Why is this good for newspapers? Newspapers as a medium are not going to disappear and neither is their advertising but they are being challenged by the web and they are seeking a substantial and serious ‘third revenue stream’ to replace the revenues they have lost. In some sectors, particularly financial services and automotive, sales leads and payment-by-results could generate an attractively large ‘third-revenue’ stream that newspapers seek to supplement their businesses. For example, an insurance policy sold can generate several hundreds of pounds in commission and a test drive taken yield fifty pounds. National newspapers in particular are in a powerful position to generate sales leads from their various media and to sell those leads (to advertising budget-holders) or, after adding value to those leads, as payment for results. Those with big brands will do especially well, as entry to the web may be free, but the credibility of most of new entrants low. Those companies which are known and respected will win the trust - and the data - of consumers. Brands do not get much bigger than national newspaper brands, like the iconic Times which is over 200 years old and known worldwide.

Early success at the Telegraph

The nationals have already taken steps to develop this third revenue stream and the building blocks have already been put in place. Ever since newspapers began, they have filled surplus ad space with reader offers paid for by results. By the mid 1990s, (co-led by Paul Hayes, now News International’s MD Commercial) the Telegraph newspapers were operating a powerful and pioneering ‘third revenue’ programme, at its height gathering millions of reader records from over 90 different sources (reader offers, fantasy football, electronic telegraph, and win-a-car promotions for example). Through the facilities of the Bank of Scotland, they offered the ‘Telegraph Loan’ to their database, winning £1m in annual commission that went straight to the bottom line. Their car insurance product attracted first year commission of £0.7m (and renewal commission thereafter). Today, the third revenue activities of the Telegraph titles produce around a third of the group’s profits.

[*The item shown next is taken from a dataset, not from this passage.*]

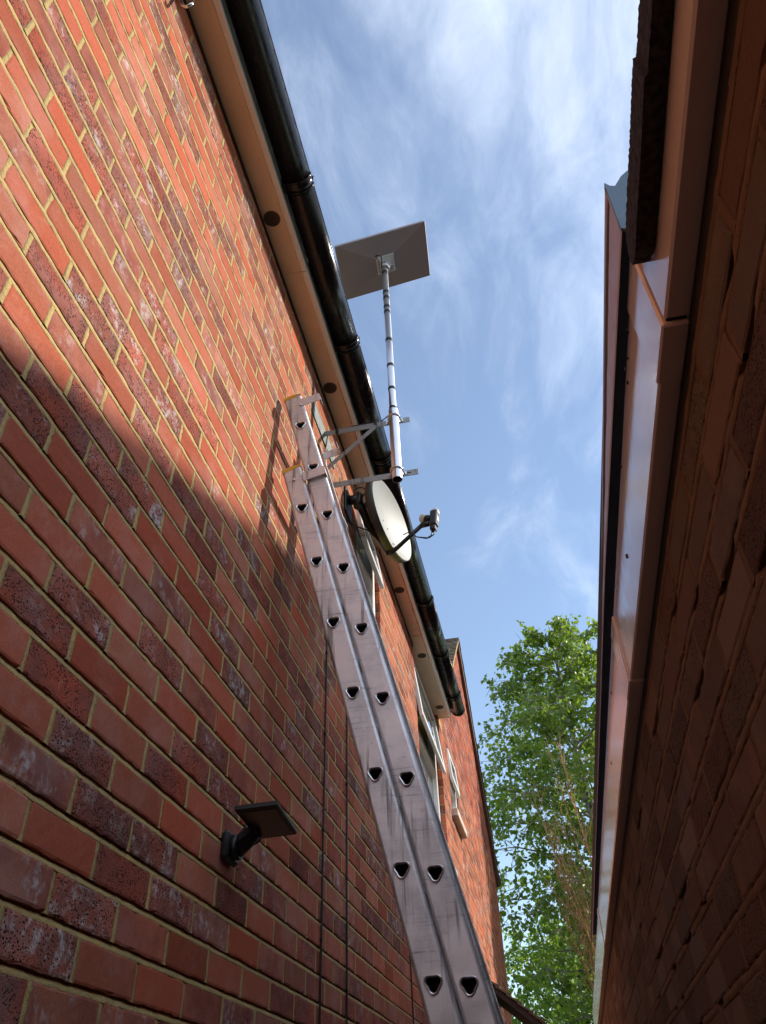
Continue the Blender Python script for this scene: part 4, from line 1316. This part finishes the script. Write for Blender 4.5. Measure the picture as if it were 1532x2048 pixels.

National newspapers have therefore demonstrated that they are able to gather sales leads from readers in large numbers ... and, now that they have such extensive digital media, are able to gather these leads in real time. Their reach is impressive with titles like the Sun, for example, attracting a daily readership of nearly 8 million and titles like the Guardian (+11%) and the Times (+9%) putting on readership in 2008.

Moreover, since the mid 1990s national newspapers have developed a serious competence in direct marketing. (The Telegraph newspapers, for example, operate a subscription programme that today boasts some 325,000 subscribers and has required a solid commitment to data gathering, database, and direct mail - and a purpose built telemarketing centre.) Their ability to generate sales lead data, and their opportunity to add value to those leads through realtime webchat or near-real-time callbacks is therefore significant, with the potential to outperform other competing suppliers. As the Telegraph found, such contact does not damage the brand at all, provided that it is conducted openly. The principle has been proven; sales leads can be generated and payment-by-results welcomed (reader offer promotions have been an accepted feature of newspapers probably for 100 years). Now perhaps is the time to organise and to roll out?

NI initiative

This is exactly what News International (Times and Sun publisher) is testing. In a press release published in May 2009, News International (NI) announced that it was “to test the revenue potential of the leads generated by NI’s websites.” The release continued, “NI Commercial (is seeking) to build deeper relationships with its commercial customers by offering innovative ways to tap into the NI audience to generate response and improve cost of sale. With its iconic brands, NI is in a position to address the fast growing sales leads marketplace and to explore risk-sharing relationships.”

David German, NI’s director of classified, observed, “News International’s power brands attract unprecedented customer interaction. (We) will gather information about (customers’) immediate purchase intentions and introduce sellers to buyers through innovative solutions.”

NI is now testing risk-sharing deals with selected clients funded mainly through results. The prize for success is attractive. Newspapers can compete powerfully in a new digital marketplace and attract high margin business. They can use their rapidly advancing skills in direct marketing, honed by years of subscription management, to add value to sales leads and so maximise these margins. Newspapers can become enmeshed in their clients’ business, by becoming an important source of new sales to them. And, above all, as they receive remuneration in commissions and as part of the cost-of-sale they can tap a large new source of revenue outside advertising budgets, which are so recession prone at the moment.

So newspapers are adapting to change. In addition to their traditional offers of content and space, they are exploring the development of true partnerships with their clients, sharing the brand and sharing the risk. In an industry known for its often aggressive negotiations over ad pricing, this development will require some cultural change. But the prize is significant and is there to be grasped.